A chopped salad includes ingredients that have been, yes, chopped to be uniform, usually 1/4 to 1/2 inch cubes. It may be garnished with things like shredded or crumbled cheese, hard-boiled egg, or bacon. Typically drizzled with dressing before it is served, it's either tossed to integrate all of the ingredients, or left in a composed form, in which case the ingredients may be artfully arranged to create stripes or other color patterns.

One crucial thing about a chopped salad is that it contains fresh produce. But too often, a random assembly of raw vegetables, refugees from the crisper drawer, exude moisture that turns the salad flabby and bland.

One solution is to remove water from ingredients beforehand, for example salting and draining. Cucumbers and tomatoes are the worst offenders. Standard cukes should be peeled and the seeds removed (but they are wonderful blended in gazpacho!) before salting; Armenian and English varieties are less seedy. Ripe tomatoes are impossible in a chopped salad. Halved cherry tomatoes can work, if drained. The object is to have as little leaking moisture as possible while the salad waits.

Chopped salads are more successful using blanched vegetables. To blanch, boil heavily salted water in a pot, and use a sieve to hold them in the water 'til cooked, then plunge into ice-water. Vegetables that respond well to blanching include fresh beans, peas (not pea pods), young carrots, cauliflower and fennel.

Raw or dried fruits, avocados, canned or pickled vegetables -- all are useful without further processing. The best lettuces are not the beautiful heirloom varieties but good old iceberg and Romaine, which hold their shapes when chopped.

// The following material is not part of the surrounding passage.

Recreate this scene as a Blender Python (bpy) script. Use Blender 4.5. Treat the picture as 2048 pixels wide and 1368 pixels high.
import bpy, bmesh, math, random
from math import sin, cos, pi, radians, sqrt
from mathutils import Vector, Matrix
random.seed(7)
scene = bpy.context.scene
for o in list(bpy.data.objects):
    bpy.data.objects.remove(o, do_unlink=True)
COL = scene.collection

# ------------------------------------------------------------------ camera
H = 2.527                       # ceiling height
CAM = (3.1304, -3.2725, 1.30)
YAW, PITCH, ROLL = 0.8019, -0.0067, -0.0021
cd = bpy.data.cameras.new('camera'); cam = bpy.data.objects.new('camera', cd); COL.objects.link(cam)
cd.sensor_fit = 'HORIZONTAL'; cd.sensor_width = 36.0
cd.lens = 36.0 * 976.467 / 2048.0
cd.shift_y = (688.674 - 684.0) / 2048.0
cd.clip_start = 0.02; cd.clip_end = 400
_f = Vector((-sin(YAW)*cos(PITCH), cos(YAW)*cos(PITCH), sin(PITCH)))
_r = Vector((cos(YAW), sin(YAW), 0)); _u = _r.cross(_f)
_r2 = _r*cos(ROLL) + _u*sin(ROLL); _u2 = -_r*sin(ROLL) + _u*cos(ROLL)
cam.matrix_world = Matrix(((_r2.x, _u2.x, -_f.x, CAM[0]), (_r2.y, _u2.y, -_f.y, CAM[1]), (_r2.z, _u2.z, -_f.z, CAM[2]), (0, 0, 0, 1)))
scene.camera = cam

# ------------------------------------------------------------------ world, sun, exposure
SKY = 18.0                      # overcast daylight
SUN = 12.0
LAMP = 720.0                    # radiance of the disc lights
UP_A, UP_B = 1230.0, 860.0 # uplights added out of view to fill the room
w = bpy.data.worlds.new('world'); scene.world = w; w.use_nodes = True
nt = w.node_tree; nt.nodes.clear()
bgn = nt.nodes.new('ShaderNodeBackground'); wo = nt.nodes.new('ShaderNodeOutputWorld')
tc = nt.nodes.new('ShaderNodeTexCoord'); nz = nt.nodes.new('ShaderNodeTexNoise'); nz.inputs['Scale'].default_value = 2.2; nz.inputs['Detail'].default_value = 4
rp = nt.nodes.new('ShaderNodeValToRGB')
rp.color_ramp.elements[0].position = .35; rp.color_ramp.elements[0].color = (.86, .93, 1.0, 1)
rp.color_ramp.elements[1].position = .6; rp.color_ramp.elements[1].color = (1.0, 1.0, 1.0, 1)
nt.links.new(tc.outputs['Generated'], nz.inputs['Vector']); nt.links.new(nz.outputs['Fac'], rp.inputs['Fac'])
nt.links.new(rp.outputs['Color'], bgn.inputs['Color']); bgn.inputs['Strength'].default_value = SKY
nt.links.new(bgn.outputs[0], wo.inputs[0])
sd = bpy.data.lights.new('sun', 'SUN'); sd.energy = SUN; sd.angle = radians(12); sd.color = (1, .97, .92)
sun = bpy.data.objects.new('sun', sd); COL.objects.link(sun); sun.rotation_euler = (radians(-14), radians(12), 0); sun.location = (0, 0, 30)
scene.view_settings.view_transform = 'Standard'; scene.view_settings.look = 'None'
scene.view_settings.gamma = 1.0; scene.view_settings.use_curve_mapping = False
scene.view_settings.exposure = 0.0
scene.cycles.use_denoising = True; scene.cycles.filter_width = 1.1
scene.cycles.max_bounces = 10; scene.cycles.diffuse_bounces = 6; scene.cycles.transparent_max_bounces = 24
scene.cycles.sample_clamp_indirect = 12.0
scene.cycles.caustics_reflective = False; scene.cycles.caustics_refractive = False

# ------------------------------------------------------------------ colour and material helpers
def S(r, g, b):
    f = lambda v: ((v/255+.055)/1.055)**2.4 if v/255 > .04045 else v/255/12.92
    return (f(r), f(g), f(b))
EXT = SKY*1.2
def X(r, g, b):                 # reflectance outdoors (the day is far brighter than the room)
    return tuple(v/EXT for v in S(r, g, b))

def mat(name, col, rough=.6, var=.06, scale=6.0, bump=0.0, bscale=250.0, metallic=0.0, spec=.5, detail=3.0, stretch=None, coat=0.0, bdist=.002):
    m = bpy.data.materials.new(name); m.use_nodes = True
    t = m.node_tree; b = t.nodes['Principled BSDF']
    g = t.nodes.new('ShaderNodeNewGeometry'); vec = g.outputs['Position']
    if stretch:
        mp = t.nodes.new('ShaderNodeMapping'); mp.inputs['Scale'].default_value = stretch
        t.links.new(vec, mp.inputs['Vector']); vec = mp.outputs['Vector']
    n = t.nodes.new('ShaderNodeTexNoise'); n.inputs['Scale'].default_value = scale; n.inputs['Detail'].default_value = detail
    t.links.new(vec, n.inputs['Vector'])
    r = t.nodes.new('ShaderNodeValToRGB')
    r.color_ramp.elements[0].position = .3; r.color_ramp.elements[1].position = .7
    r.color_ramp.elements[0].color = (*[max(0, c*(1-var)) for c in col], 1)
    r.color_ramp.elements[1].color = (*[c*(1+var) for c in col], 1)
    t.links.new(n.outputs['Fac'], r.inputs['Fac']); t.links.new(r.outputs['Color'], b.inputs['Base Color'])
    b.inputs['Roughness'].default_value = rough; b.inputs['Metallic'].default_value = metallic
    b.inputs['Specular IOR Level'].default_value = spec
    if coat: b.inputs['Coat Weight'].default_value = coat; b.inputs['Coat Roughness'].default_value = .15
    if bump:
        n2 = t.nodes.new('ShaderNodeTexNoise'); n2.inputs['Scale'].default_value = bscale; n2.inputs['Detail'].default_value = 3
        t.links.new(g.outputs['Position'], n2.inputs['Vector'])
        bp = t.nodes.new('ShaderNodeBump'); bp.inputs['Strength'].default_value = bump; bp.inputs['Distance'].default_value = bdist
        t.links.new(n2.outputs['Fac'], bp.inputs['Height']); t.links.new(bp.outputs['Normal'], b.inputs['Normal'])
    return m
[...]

Finally, the dressing is unlike other salads: Moisture is not your friend. Mayonnaise-based and cheese dressings are good, but caloric. An easy piquant dressing can be made by whisking good Dijon mustard with virgin olive oil and balsamic or sherry vinegar, salt and pepper, possibly a touch of cream. Or try using yogurt in place of some or all of the mayonnaise. Traditionally, the dressing is poured on top, and the entire bowl is refrigerated for an hour before tossing and serving.

I very much doubt that Julia Child ever ate chopped salad, much less made it. Still, as the woman who rescued American cuisine from "Ambrosia" might have said, "Bon appétit!"